Slow down when passing other vehicles on gravel roads

Slow and steady wins the race during self-drive holidays in Namibia. Driving at speed along gravel roads can cause stones and small rocks to be flung up into the air, so be sure to kill your speed when approaching other vehicles, to avoid damage to their vehicle (as well as your own) and prevent harm to any pedestrians. It’s also best practice to check on anyone who has stopped on the side of the road, as they may be in need of assistance (although be sure to check for nearby wildlife before getting out of your car to help them!).


Don’t venture off-road

While roads are graded regularly, there is very rarely a wide shoulder. Sides of the roads can be very sandy, or rocky, making it easy to get stuck or to damage your tyres.


Keep an eye on your tyres and know how to change them

The roads in Namibia are not very tyre friendly, meaning unfortunately punctures are not uncommon. It’s wise to check your tyres when you stop and know how to change them in case you have cause to. Carrying a second spare wheel is also not a bad idea.


Look out for animals on the road

Despite its harsh climate, Namibia is home to an abundance of both free-ranging wildlife and domestic animals, such as sheep, donkeys and goats. Always remain alert during your self-drive safari in Namibia and slow right down if there are any animals in the road; some animals may be oblivious to oncoming traffic and take their time to cross the road (especially donkeys and goats).


Don’t drive at night

Roads in Namibia are often poorly lit, while those outside of cities and towns are rarely lit at all. To add to these already not ideal driving conditions, many animals are active at night – particularly during the balmy summer months – and are difficult to spot in the dark. For example, kudu have a habit of jumping into headlights. So for these reasons, we strongly advise to not drive at night and to plan a trip of daytime drives.


Hire a GPS

Most car hire companies in Namibia will include a GPS as standard, but be sure to check that the rental agreement you’re signing does contain one. Mobile phone reception can be patchy in more remote areas, so a GPS will act as a much more reliable tool for getting you from A to B.

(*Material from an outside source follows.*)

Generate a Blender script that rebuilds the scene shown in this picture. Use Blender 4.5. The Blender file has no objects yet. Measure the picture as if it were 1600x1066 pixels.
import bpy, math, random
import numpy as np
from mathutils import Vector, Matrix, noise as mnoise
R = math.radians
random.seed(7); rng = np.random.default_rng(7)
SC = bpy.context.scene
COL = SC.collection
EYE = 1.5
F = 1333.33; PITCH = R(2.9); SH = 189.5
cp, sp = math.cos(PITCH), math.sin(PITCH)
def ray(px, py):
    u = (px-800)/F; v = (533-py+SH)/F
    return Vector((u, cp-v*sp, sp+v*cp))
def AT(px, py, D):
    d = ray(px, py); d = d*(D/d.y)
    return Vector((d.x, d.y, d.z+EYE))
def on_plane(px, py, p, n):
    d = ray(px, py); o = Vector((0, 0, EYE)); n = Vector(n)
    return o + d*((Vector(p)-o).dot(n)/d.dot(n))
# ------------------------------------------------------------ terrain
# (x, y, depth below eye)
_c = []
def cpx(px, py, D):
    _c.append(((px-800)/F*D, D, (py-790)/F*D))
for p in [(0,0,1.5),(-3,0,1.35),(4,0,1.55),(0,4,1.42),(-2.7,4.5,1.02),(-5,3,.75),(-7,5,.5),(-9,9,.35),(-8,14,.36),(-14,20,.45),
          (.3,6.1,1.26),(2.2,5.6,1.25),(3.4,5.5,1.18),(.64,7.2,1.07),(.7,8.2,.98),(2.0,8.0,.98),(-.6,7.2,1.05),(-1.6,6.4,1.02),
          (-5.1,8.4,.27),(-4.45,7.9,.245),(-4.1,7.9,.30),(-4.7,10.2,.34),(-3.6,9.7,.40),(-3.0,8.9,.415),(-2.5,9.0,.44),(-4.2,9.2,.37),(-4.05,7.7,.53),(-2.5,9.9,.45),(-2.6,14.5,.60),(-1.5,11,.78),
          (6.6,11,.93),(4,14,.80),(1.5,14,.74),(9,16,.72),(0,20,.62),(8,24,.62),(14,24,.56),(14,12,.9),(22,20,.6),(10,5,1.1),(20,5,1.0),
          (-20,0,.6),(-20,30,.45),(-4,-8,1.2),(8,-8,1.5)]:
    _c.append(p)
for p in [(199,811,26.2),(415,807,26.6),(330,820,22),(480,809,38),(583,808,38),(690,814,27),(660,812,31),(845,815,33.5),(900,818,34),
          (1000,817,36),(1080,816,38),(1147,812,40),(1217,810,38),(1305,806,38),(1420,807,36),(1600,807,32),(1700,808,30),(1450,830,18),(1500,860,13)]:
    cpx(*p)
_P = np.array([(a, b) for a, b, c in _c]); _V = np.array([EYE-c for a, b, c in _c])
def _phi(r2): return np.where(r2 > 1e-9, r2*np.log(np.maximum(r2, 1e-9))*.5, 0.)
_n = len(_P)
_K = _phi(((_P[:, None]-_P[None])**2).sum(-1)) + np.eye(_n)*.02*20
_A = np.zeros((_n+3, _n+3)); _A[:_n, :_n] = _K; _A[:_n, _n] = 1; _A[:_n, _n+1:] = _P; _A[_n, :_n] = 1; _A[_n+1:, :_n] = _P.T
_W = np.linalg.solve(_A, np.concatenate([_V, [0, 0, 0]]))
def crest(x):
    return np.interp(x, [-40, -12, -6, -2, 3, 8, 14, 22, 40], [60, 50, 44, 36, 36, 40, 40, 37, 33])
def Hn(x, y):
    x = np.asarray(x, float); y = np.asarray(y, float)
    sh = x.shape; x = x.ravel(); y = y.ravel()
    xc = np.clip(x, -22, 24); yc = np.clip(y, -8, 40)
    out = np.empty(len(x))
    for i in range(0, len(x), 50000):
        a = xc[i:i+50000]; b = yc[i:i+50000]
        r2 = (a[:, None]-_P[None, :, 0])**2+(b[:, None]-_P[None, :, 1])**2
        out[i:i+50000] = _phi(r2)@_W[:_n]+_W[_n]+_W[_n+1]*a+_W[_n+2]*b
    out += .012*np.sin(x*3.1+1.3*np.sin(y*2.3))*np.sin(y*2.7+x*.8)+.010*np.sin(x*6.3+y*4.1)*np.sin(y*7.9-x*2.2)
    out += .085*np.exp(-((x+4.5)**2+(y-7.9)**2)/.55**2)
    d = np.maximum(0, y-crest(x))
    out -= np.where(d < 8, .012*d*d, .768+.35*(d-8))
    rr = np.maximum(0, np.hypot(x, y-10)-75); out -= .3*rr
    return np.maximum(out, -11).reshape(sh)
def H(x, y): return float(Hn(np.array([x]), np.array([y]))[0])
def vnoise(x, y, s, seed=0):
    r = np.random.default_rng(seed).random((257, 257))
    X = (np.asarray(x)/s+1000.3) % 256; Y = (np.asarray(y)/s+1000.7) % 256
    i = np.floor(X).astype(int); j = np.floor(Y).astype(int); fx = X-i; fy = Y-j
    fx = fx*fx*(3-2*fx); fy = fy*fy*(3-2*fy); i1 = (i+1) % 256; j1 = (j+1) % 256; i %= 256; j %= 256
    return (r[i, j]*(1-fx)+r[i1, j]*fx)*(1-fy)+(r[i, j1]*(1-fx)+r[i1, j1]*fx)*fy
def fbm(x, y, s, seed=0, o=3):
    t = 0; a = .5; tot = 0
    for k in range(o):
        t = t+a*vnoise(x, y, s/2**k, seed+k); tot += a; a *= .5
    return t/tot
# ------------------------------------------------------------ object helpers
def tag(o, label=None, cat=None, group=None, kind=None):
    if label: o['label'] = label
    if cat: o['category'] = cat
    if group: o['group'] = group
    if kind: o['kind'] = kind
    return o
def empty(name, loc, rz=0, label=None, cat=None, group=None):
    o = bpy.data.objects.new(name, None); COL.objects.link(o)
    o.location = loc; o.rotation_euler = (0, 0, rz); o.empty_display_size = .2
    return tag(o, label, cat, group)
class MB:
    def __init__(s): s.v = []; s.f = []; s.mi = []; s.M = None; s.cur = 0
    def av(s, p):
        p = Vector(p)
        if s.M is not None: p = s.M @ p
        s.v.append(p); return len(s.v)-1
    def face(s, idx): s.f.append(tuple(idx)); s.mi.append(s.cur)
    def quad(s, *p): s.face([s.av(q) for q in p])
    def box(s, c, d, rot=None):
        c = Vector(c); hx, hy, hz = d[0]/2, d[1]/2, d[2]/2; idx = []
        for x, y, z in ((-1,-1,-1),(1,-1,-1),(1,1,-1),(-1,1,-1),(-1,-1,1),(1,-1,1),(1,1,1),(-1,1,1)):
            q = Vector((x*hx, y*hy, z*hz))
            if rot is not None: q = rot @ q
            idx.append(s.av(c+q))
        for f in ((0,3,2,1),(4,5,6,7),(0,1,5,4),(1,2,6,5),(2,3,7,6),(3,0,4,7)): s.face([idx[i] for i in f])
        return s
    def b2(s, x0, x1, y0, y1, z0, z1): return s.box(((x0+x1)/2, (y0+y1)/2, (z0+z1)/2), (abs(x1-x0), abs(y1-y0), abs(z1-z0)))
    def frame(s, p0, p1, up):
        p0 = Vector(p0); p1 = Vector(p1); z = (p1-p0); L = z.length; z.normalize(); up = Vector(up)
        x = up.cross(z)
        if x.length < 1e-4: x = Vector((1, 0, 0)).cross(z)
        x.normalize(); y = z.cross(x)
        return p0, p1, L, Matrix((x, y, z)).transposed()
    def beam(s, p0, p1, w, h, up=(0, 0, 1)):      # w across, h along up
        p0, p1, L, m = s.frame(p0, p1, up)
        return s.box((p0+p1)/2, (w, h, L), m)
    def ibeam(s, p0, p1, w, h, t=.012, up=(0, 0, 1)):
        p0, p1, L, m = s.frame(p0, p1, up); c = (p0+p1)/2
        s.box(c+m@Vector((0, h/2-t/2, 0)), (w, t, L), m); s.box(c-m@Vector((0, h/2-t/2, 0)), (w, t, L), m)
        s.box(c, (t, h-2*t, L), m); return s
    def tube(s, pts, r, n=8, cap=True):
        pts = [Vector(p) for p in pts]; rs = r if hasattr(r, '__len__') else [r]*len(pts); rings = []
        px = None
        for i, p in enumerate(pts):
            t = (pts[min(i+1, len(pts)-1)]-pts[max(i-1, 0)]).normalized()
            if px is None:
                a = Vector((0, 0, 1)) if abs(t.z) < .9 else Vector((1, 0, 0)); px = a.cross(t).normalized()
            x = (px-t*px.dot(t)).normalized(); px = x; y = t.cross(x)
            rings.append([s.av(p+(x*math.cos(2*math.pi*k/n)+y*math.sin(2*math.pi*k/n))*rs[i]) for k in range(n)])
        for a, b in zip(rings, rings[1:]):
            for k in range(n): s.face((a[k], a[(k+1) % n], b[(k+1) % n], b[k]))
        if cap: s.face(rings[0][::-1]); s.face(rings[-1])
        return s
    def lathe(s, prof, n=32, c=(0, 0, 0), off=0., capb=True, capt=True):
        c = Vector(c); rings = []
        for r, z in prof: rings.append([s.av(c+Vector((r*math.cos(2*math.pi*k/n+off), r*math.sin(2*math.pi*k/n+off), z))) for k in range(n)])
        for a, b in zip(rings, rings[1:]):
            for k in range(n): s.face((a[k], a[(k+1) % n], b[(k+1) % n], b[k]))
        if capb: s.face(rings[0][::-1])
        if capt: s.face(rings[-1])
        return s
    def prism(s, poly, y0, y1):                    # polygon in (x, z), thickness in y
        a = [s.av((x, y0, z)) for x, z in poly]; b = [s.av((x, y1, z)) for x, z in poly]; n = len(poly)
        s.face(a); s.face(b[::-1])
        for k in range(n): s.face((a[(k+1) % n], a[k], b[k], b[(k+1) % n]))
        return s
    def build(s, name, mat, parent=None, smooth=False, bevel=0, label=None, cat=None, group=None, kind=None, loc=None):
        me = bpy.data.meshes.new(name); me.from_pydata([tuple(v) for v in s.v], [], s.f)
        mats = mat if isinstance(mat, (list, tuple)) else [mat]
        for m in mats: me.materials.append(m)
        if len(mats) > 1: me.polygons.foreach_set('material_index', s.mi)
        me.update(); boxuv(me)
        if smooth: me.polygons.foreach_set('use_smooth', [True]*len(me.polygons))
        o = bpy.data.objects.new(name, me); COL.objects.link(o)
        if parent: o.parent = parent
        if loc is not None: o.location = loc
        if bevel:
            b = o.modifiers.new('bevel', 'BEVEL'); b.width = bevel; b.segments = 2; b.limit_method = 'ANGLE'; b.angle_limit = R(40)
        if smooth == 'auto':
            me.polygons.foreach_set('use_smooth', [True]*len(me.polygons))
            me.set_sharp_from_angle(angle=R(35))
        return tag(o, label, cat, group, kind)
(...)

Allow plenty of time between destinations

Distances may seem doable when planning your trip – but you need to ensure you allow ample time for getting between places. If Google Maps estimates that a journey will take five hours, we suggest factoring in seven. Road conditions can be unpredictable; some parts may be smooth and easy going, allowing for decent speeds, while other sections could be badly corrugated and you’ll have to halve your speed. You’ll also want to leave time for photo stops and loo and lunch breaks along the way.


Have a large stash of snacks and loads of water in the car

One of the beautiful things about Namibia is the lack of human habitation; the country is a patchwork of wide open spaces, far-reaching landscapes and uninterrupted natural beauty. Towns and villages are few and far between. Hence, you will often find yourself in the middle of nowhere without any access to food or drink. To combat this, make sure to pack plenty of water and food to snack on while you’re on the road.


Always have enough petrol in the tank

As well as ensuring you keep yourselves fuelled with snacks, it’s also vital to make sure that the petrol tank of your car is always topped up. As a general rule, don’t let your tank drop below half full and fill up whenever you have the chance. Running out of fuel can really scupper your plans during self-drive safaris in Namibia; it could result in you having to drive to your next destination in the dark, which, as we mentioned, is something you should avoid.